日本にとって初めてのW杯となる94年米国大会出場にあと一歩と迫りながら、ラストワンプレーで涙を飲んだアジア地区最終予選、カタールでのイラク戦である。
日本は試合終了間際まで2対1とリードしていながら、ロスタイムに失点。その結果、勝ち点で韓国に並ばれ、得失点差によりW杯出場を逃したのだ。
日本サッカー史に深く刻まれた痛恨の記憶である。
今なお現役を続けるカズこと三浦知良は日本経済新聞(10月27日付)のコラムで<僕自身でいえば、あの日の「無」を乗り越えられたのかどうか分からぬまま、抱えながら、サッカーを続けている気もする>と述べている。
この試合、イラクの同点ゴールに結びつく、ショートコーナーからの浮き球のパスを見送ったのが、ピッチ上では最年少の25歳だったボランチの森保一である。

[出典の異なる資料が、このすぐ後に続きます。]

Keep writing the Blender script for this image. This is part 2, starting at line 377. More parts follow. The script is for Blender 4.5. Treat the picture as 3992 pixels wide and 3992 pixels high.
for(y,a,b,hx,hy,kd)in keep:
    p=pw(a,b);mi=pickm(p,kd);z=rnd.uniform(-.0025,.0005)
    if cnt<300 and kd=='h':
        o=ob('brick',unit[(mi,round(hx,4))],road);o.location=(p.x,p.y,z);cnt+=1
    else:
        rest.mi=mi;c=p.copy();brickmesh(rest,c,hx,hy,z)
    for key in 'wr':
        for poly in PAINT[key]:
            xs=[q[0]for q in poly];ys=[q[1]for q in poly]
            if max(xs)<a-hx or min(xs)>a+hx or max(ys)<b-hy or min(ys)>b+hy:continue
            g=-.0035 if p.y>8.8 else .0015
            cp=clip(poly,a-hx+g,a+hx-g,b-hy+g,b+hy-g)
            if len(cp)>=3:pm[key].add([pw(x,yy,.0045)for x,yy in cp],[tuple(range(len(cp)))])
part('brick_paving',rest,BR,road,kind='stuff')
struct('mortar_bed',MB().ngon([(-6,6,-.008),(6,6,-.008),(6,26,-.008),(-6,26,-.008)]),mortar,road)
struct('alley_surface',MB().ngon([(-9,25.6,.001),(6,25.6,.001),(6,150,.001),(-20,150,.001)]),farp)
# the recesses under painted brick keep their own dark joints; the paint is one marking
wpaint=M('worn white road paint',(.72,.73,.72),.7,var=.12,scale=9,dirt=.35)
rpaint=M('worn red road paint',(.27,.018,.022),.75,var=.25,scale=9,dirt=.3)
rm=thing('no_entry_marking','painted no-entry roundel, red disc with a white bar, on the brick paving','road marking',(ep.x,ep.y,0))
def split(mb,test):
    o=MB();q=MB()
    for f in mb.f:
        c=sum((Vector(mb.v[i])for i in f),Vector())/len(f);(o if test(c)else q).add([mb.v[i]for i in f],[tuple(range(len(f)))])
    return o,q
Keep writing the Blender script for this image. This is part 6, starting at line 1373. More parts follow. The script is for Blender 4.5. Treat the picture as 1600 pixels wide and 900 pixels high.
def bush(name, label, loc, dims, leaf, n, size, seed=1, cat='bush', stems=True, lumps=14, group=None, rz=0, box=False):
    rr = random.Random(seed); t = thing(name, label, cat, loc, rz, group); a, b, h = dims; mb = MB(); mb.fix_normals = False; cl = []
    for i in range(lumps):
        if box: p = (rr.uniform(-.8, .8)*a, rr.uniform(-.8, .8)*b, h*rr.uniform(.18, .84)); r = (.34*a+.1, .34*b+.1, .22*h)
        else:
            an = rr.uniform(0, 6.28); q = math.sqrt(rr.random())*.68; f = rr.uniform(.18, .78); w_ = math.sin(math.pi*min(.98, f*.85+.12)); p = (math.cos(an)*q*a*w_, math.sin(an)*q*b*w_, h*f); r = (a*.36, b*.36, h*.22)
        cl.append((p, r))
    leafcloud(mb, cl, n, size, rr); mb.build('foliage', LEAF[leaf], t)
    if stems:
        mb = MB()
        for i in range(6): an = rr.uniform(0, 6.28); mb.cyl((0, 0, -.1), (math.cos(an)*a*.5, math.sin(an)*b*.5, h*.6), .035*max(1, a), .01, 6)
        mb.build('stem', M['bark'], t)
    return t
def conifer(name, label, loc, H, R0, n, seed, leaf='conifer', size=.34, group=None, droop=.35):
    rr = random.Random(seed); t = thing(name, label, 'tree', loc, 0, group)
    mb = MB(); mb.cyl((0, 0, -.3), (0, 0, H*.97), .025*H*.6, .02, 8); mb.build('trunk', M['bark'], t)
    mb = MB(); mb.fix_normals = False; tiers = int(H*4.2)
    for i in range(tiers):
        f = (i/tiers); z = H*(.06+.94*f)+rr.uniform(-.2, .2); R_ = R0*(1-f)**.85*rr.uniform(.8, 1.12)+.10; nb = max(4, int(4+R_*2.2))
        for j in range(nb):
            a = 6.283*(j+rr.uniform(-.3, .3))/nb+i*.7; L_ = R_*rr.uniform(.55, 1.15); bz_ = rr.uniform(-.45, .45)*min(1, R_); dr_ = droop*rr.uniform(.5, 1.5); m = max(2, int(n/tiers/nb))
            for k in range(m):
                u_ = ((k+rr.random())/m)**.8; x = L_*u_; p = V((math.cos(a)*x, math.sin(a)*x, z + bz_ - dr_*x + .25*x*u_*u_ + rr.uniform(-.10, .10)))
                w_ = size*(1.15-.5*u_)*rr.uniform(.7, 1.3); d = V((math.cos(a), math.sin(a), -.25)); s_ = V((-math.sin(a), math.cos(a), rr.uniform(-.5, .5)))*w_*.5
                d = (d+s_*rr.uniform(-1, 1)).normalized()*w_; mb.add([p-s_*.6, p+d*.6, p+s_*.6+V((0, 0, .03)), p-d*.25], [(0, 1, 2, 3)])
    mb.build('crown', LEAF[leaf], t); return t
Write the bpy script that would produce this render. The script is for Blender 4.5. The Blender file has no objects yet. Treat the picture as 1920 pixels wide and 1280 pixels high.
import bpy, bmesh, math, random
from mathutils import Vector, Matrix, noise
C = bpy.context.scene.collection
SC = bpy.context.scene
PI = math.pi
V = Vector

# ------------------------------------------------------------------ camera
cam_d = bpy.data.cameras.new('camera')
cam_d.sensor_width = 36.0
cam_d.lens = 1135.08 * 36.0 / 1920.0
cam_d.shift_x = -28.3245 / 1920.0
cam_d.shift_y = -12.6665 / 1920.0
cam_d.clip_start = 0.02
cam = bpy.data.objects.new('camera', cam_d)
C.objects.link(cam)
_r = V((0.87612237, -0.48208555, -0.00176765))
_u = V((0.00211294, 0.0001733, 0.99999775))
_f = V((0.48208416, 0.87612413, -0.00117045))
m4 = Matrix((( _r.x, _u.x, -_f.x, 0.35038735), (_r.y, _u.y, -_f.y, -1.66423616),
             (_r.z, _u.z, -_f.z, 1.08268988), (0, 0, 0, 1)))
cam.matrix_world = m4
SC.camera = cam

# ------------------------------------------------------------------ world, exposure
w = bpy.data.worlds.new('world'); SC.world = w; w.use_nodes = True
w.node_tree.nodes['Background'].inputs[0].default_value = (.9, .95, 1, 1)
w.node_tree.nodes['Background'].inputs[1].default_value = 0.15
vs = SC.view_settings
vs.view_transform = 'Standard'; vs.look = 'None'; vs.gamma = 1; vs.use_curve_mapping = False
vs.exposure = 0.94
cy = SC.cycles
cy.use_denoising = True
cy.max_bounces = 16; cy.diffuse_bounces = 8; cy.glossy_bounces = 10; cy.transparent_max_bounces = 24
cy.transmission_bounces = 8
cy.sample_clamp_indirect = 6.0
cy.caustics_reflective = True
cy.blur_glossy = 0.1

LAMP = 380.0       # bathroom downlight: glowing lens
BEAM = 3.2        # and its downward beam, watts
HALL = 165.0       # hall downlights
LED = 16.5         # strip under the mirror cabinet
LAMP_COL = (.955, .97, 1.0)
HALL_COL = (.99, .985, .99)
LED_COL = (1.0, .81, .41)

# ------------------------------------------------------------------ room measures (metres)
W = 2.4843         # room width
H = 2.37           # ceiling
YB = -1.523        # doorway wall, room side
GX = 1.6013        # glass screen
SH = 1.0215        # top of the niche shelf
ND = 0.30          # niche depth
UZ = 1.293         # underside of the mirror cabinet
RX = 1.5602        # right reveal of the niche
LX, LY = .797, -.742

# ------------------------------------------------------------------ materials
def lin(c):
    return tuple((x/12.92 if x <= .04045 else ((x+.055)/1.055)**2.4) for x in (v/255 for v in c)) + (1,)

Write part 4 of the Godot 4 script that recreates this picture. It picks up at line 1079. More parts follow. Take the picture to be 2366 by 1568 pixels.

「僕自身、ゴール前で守りを固めていたら守れるかな、という思いはありました。僕も含め、皆の気持ちが受け身になっていた。あの時、僕が何か声をかけていれば……」
監督のハンス・オフトが「彼にはエスティメーション(ゲームの予測力)がある」と称えてやまなかった愛弟子の森保でも守りに入り、足が止まってしまったのだ。
ここを先途と、日本は粘り強く戦ったが、選手たちは肉体的にも精神的にもギリギリの状態に追い込まれていた。重圧を回避し、試練を乗り越えるだけの力が、当時はまだ不足していたのだ。
それから29年後のカタールW杯、決勝トーナメント進出をかけたスペイン戦で、森保ジャパンは同じような局面に立たされた。
日本は試合終了間際までスペインに2対1で勝っていたが、もし追いつかれ引き分けた場合、ドイツに勝ち点で並ばれ、得失点差で下回る――。悪夢のようなシナリオが潜んでいたのだ。
苦い記憶が、今もトラウマとして残る指揮官に「ドーハの悲劇のことは浮かんだか?」と問うと「残り1分ぐらいの時に」と言い、続けた。
「確かに攻められてはいたけど、選手たちの気持ちが受けにまわっていなかった。それを見ていて“時代は変わったな”と……」
日本サッカーは、ドーハの借りをドーハで返した。歴史は、こうやって編まれていく。サッカーにおける悲劇と歓喜は表裏一体である。